▶ **STATED EXERCISE**
Write out each line exactly as it stands, please.
*** DATASET EXTRACT ***
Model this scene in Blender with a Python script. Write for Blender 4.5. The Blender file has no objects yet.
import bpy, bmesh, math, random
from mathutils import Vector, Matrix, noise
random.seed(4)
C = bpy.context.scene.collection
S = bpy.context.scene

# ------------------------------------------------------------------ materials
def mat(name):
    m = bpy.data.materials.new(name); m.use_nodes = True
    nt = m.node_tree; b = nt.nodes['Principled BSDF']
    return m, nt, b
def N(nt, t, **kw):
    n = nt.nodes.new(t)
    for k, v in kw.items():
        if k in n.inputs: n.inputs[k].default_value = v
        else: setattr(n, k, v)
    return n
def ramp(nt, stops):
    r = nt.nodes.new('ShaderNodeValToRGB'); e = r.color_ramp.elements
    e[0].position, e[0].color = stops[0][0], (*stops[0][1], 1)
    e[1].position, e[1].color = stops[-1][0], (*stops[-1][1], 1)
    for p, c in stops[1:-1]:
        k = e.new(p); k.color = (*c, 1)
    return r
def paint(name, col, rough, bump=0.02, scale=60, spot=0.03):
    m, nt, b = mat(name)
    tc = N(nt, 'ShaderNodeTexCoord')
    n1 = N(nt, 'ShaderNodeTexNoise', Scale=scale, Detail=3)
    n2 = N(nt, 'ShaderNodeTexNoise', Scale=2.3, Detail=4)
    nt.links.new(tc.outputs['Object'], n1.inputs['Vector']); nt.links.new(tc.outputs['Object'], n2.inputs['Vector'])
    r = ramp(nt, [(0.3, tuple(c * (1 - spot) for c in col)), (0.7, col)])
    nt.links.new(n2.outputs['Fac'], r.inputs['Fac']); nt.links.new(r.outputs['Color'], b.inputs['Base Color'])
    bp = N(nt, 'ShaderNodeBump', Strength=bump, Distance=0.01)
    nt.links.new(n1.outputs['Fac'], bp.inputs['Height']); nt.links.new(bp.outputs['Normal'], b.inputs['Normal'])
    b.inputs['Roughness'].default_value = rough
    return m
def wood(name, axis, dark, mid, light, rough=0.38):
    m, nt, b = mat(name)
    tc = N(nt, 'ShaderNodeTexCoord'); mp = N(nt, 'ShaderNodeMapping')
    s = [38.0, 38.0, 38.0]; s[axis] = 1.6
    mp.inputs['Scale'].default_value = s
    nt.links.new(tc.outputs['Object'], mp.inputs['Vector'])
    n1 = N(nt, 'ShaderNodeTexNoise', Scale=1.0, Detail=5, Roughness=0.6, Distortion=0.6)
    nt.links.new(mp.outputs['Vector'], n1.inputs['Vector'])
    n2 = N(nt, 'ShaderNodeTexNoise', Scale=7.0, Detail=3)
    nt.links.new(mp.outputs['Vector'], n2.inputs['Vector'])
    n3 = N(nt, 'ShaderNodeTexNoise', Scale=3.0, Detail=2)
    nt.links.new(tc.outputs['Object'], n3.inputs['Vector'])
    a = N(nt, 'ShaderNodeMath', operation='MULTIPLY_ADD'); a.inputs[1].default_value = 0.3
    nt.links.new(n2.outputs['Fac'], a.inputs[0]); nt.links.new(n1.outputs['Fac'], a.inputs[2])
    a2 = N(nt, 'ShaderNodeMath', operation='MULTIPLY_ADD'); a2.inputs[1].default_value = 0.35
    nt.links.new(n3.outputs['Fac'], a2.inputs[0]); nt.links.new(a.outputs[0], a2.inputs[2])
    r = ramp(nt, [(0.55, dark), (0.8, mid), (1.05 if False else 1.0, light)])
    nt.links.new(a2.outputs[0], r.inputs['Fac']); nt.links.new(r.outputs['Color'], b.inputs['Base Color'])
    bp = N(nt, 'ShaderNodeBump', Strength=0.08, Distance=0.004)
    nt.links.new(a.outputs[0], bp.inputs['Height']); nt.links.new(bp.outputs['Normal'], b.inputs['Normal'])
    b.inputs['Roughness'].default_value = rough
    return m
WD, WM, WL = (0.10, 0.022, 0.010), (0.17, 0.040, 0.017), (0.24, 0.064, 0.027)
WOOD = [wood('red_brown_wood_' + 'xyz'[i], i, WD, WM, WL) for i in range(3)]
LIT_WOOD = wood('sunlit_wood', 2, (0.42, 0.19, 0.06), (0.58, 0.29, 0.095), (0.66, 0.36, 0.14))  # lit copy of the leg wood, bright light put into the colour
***
▶ **WRITTEN SOLUTION**
Model this scene in Blender with a Python script. Write for Blender 4.5. The Blender file has no objects yet.
import bpy, bmesh, math, random
from mathutils import Vector, Matrix, noise
random.seed(4)
C = bpy.context.scene.collection
S = bpy.context.scene

# ------------------------------------------------------------------ materials
def mat(name):
    m = bpy.data.materials.new(name); m.use_nodes = True
    nt = m.node_tree; b = nt.nodes['Principled BSDF']
    return m, nt, b
def N(nt, t, **kw):
    n = nt.nodes.new(t)
    for k, v in kw.items():
        if k in n.inputs: n.inputs[k].default_value = v
        else: setattr(n, k, v)
    return n
def ramp(nt, stops):
    r = nt.nodes.new('ShaderNodeValToRGB'); e = r.color_ramp.elements
    e[0].position, e[0].color = stops[0][0], (*stops[0][1], 1)
    e[1].position, e[1].color = stops[-1][0], (*stops[-1][1], 1)
    for p, c in stops[1:-1]:
        k = e.new(p); k.color = (*c, 1)
    return r
def paint(name, col, rough, bump=0.02, scale=60, spot=0.03):
    m, nt, b = mat(name)
    tc = N(nt, 'ShaderNodeTexCoord')
    n1 = N(nt, 'ShaderNodeTexNoise', Scale=scale, Detail=3)
    n2 = N(nt, 'ShaderNodeTexNoise', Scale=2.3, Detail=4)
    nt.links.new(tc.outputs['Object'], n1.inputs['Vector']); nt.links.new(tc.outputs['Object'], n2.inputs['Vector'])
    r = ramp(nt, [(0.3, tuple(c * (1 - spot) for c in col)), (0.7, col)])
    nt.links.new(n2.outputs['Fac'], r.inputs['Fac']); nt.links.new(r.outputs['Color'], b.inputs['Base Color'])
    bp = N(nt, 'ShaderNodeBump', Strength=bump, Distance=0.01)
    nt.links.new(n1.outputs['Fac'], bp.inputs['Height']); nt.links.new(bp.outputs['Normal'], b.inputs['Normal'])
    b.inputs['Roughness'].default_value = rough
    return m
def wood(name, axis, dark, mid, light, rough=0.38):
    m, nt, b = mat(name)
    tc = N(nt, 'ShaderNodeTexCoord'); mp = N(nt, 'ShaderNodeMapping')
    s = [38.0, 38.0, 38.0]; s[axis] = 1.6
    mp.inputs['Scale'].default_value = s
    nt.links.new(tc.outputs['Object'], mp.inputs['Vector'])
    n1 = N(nt, 'ShaderNodeTexNoise', Scale=1.0, Detail=5, Roughness=0.6, Distortion=0.6)
    nt.links.new(mp.outputs['Vector'], n1.inputs['Vector'])
    n2 = N(nt, 'ShaderNodeTexNoise', Scale=7.0, Detail=3)
    nt.links.new(mp.outputs['Vector'], n2.inputs['Vector'])
    n3 = N(nt, 'ShaderNodeTexNoise', Scale=3.0, Detail=2)
    nt.links.new(tc.outputs['Object'], n3.inputs['Vector'])
    a = N(nt, 'ShaderNodeMath', operation='MULTIPLY_ADD'); a.inputs[1].default_value = 0.3
    nt.links.new(n2.outputs['Fac'], a.inputs[0]); nt.links.new(n1.outputs['Fac'], a.inputs[2])
    a2 = N(nt, 'ShaderNodeMath', operation='MULTIPLY_ADD'); a2.inputs[1].default_value = 0.35
    nt.links.new(n3.outputs['Fac'], a2.inputs[0]); nt.links.new(a.outputs[0], a2.inputs[2])
    r = ramp(nt, [(0.55, dark), (0.8, mid), (1.05 if False else 1.0, light)])
    nt.links.new(a2.outputs[0], r.inputs['Fac']); nt.links.new(r.outputs['Color'], b.inputs['Base Color'])
    bp = N(nt, 'ShaderNodeBump', Strength=0.08, Distance=0.004)
    nt.links.new(a.outputs[0], bp.inputs['Height']); nt.links.new(bp.outputs['Normal'], b.inputs['Normal'])
    b.inputs['Roughness'].default_value = rough
    return m
WD, WM, WL = (0.10, 0.022, 0.010), (0.17, 0.040, 0.017), (0.24, 0.064, 0.027)
WOOD = [wood('red_brown_wood_' + 'xyz'[i], i, WD, WM, WL) for i in range(3)]
LIT_WOOD = wood('sunlit_wood', 2, (0.42, 0.19, 0.06), (0.58, 0.29, 0.095), (0.66, 0.36, 0.14))  # lit copy of the leg wood, bright light put into the colour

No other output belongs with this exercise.